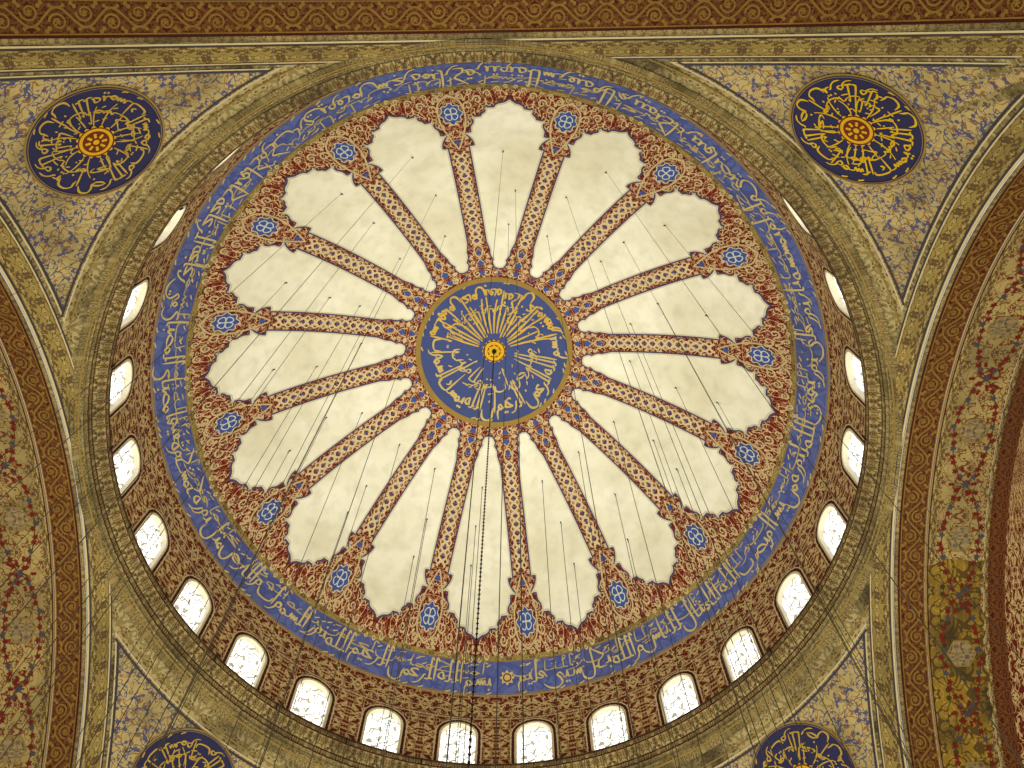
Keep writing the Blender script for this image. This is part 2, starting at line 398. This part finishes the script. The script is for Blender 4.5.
def write(root, loc, mat, text, f, length, yscale, pen, ystretch=None, marks=.5, name='word'):
    words, tot = letters(text, marks); kx = length/tot
    def ymap(y):
        if ystretch and y > .42: return (.42 + (y-.42)*ystretch)*yscale
        return y*yscale
    for wd in words:
        mb = MB()
        for kind, d in wd:
            if kind == 's':
                pts = smooth([(px*kx, ymap(py)) for px, py in d], 5)
                n = len(pts); ws = []
                for i in range(n):
                    a, b = pts[max(i-1, 0)], pts[min(i+1, n-1)]
                    an = atan2(b[1]-a[1], b[0]-a[0]); e_ = min(1, .35+4*min(i, n-1-i)/n)
                    ws.append(pen*(.5+.5*abs(sin(an+R(35))))*e_)
                ribbon(mb, pts, ws, f)
            else:
                cx, cy = d[0]*kx, ymap(d[1]); s = pen*.62
                ids = [mb.vert(f(cx+a*s, cy+b*s)) for a, b in ((-1, 0), (0, 1), (1, 0), (0, -1))]; mb.f.append(tuple(ids))
        mb.build(name, mat, root, loc)

VERSE = ("bsm allh alrHmn alrHym allh nwr alsmwat walarC mTl nwrh kmSkwp fyha mcbaH almcbaH fy zjajp alzjajp kanha kwkb dry ywqd mn Sjrp mbarkp "
         "zytwnp la Srqyp wla grbyp ykad zytha yCyY wlw lm tmssh nar nwr elY nwr yhdy allh lnwrh mn ySaa wyCrb allh alamTal llnas wallh bkl SyY elym")
V2A = "an allh ymsk alsmwat walarC an tzwla wlYn zalta an"
V2B = "amskhma mn aHd mn bedh anh kan Hlyma gfwra"

# inscription band
bl = (0, 0, zr(11.5)+H)
IB = thing('inscription_band', 'blue ring of pale gold calligraphy around the foot of the dome', 'inscription', bl)
def bandpt(ph, tt, off):                   # tt 0 at the outer rim, 1 at the inner rim
    return dome(11.5-.9*tt, ph, off)
mb = MB(); mb.grid([[(bandpt(2*pi*i/NP, j/4*1.0, .0), (2*pi*i/NP*11, j/4*1.4)) for i in range(NP+1)] for j in range(5)])
mb.build('painted_ground', M['band_blue'], IB, bl)
LEN = (2*pi-R(5))*11.05
write(IB, bl, M['letter'], VERSE, lambda x, y: bandpt(R(-1) - x/11.05, (y+.4)/1.4, .034), LEN, .78, .08, 1.12, .8)
write(IB, bl, M['letter2'], V2B+' '+V2A+' '+V2B+' '+V2A, lambda x, y: bandpt(R(-2) - x/11.05, (y+.82)/1.4, .03), LEN, .44, .06, None, .6, 'small_word')
mb = MB()
for t0, t1 in ((0, .05), (.07, .085), (.93, .945), (.955, 1.0)):
    mb.grid([[(bandpt(2*pi*i/NP, t_, .02), (2*pi*i/NP*11, t_)) for i in range(NP+1)] for t_ in (t0, t1)])
mb.build('gold_edging', M['gold_line'], IB, bl)
mb = MB(); fb = lambda x, y: bandpt(R(2.0)+x/11.05, .5+y/1.4, .035)
blob(mb, fb, 0, 0, lambda a: .24+.05*cos(8*a), 48); vr = mb.build('verse_rosette', M['letter'], IB, bl)
mb = MB(); ribbon(mb, [(.14*cos(2*pi*i/24), .14*sin(2*pi*i/24)) for i in range(24)], .05, lambda x, y: bandpt(R(2.0)+x/11.05, .5+y/1.4, .045), True)
mb.build('rosette_ring', M['rosette_red'], vr, bl)

# beaded ring between the band and the red scallops
mb = MB(); mb.grid([[(dome(r, 2*pi*i/NP, .03), (2*pi*i/NP*10.5, r*2)) for i in range(NP+1)] for r in (10.53, 10.62)])
tag(mb.build('trim_1', M['border'], None), 'thin tan painted ring inside the blue inscription band', None, None, 'structure')

# ------------------------------------------------------------------ roundels
def roundel(root, loc, fo, rad, ground, let, rim, rim2, ros, t1, t2, pk=1.0, stems=20, upper=False, let2=None):
    mb = MB(); annulus(mb, fo(.03), .01, rad, 96, 10); mb.build('ground', ground, root, loc)
    mb = MB(); annulus(mb, fo(.06), rad*.965, rad*1.0, 96); rm = mb.build('rim', rim, root, loc)
    mb = MB(); annulus(mb, fo(.055), rad*1.0, rad*1.03, 96); annulus(mb, fo(.065), rad*.972, rad*.982, 96); mb.build('rim_line', rim2, rm, loc)
    def pol(base, off, a0=0):
        rb = rad*base
        return lambda x, y: fo(off)((rb-y)*sin(a0-x/rb), (rb-y)*cos(a0-x/rb))
    if upper:                              # letters below, a fan of tall strokes above the hub
        write(root, loc, let2, t1, pol(.85, .05, R(105)), R(210)*rad*.85, .27*rad, .034*rad*pk, 1.5, .8)
        write(root, loc, let2, t2, pol(.52, .055, R(95)), R(190)*rad*.52, .2*rad, .028*rad*pk, 1.3, .5, 'inner_word')
        write(root, loc, let, V2B, pol(.87, .05, R(255)), R(150)*rad*.87, .25*rad, .032*rad*pk, 1.2, .7)
        write(root, loc, let, "an tzwla wlYn zalta an", pol(.6, .054, R(250)), R(140)*rad*.6, .15*rad, .024*rad*pk, 1.0, .6, 'inner_word')
    else:
        write(root, loc, let, t1, pol(.85, .05), 2*pi*rad*.85, .27*rad, .042*rad*pk, 1.3, .9)
        write(root, loc, let, t2, pol(.58, .055, 1.2), 2*pi*rad*.58, .2*rad, .036*rad*pk, 1.2, .8, 'inner_word')
    mb = MB(); rn = random.Random(4)       # long upright strokes running to the hub
    for q in range(stems):
        a = 2*pi*(q+rn.uniform(-.3, .3))/stems; r0 = rad*rn.uniform(.28, .32); r1 = rad*rn.uniform(.52, .72); b_ = rn.uniform(-.25, .25)
        if upper: a = pi + R(72)*(2*(q+rn.uniform(-.15, .15))/(stems-1)-1); r0 = rad*rn.uniform(.2, .26); r1 = rad*rn.uniform(.62, .78)
        if upper: b_ *= .3
        pts = [((r0+(r1-r0)*i/8)*sin(a+b_*(i/8)**2), (r0+(r1-r0)*i/8)*cos(a+b_*(i/8)**2)) for i in range(9)]
        ribbon(mb, pts, [rad*pk*(.008+.02*sin(pi*min(1, (i+1)/7)*.8)) for i in range(9)], fo(.058))
    mb.build('long_strokes', let, root, loc)
    mb = MB(); blob(mb, fo(.07), 0, 0, lambda a: ros*(.94+.06*cos(16*a)), 96); rs = mb.build('centre_rosette', M['rosette'], root, loc)
    mb = MB(); annulus(mb, fo(.075), ros*.82, ros*.9, 48)
    annulus(mb, fo(.075), .01 if not upper else ros*.45, ros*.66 if not upper else ros*.55, 32); mb.build('rosette_ground', M['rosette_red'], rs, loc)
    mb = MB()
    for q in range(8):
        a = q*pi/4; blob(mb, fo(.085), .4*ros*sin(a), .4*ros*cos(a), lambda b_: ros*(.04+.1*abs(cos(b_))), 14, a)
    blob(mb, fo(.085), 0, 0, lambda a: ros*.15, 20)
    mb.build('rosette_petals', M['rosette'], rs, loc)
    return root

ml = dome(0, 0)
CM = thing('central_medallion', 'large blue calligraphy medallion at the crown of the dome', 'medallion', ml)
roundel(CM, ml, dxy, 3.08, M['med_blue'], M['gold'], M['gold_line'], M['gold_line'], .5, "bsm allh alrHmn alrHym an allh ymsk alsmwat", "walarC an tzwla wlYn", .95, 19, True, M['gold_soft'])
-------
WHAT YOU HAVE TO DO: Everything from the top line of the data down to and including the line with "aHd mn bedh" is to be copied, except the pictures.

ANSWER TO THIS TASK:
Keep writing the Blender script for this image. This is part 2, starting at line 398. This part finishes the script. The script is for Blender 4.5.
def write(root, loc, mat, text, f, length, yscale, pen, ystretch=None, marks=.5, name='word'):
    words, tot = letters(text, marks); kx = length/tot
    def ymap(y):
        if ystretch and y > .42: return (.42 + (y-.42)*ystretch)*yscale
        return y*yscale
    for wd in words:
        mb = MB()
        for kind, d in wd:
            if kind == 's':
                pts = smooth([(px*kx, ymap(py)) for px, py in d], 5)
                n = len(pts); ws = []
                for i in range(n):
                    a, b = pts[max(i-1, 0)], pts[min(i+1, n-1)]
                    an = atan2(b[1]-a[1], b[0]-a[0]); e_ = min(1, .35+4*min(i, n-1-i)/n)
                    ws.append(pen*(.5+.5*abs(sin(an+R(35))))*e_)
                ribbon(mb, pts, ws, f)
            else:
                cx, cy = d[0]*kx, ymap(d[1]); s = pen*.62
                ids = [mb.vert(f(cx+a*s, cy+b*s)) for a, b in ((-1, 0), (0, 1), (1, 0), (0, -1))]; mb.f.append(tuple(ids))
        mb.build(name, mat, root, loc)

VERSE = ("bsm allh alrHmn alrHym allh nwr alsmwat walarC mTl nwrh kmSkwp fyha mcbaH almcbaH fy zjajp alzjajp kanha kwkb dry ywqd mn Sjrp mbarkp "
         "zytwnp la Srqyp wla grbyp ykad zytha yCyY wlw lm tmssh nar nwr elY nwr yhdy allh lnwrh mn ySaa wyCrb allh alamTal llnas wallh bkl SyY elym")
V2A = "an allh ymsk alsmwat walarC an tzwla wlYn zalta an"
V2B = "amskhma mn aHd mn bedh anh kan Hlyma gfwra"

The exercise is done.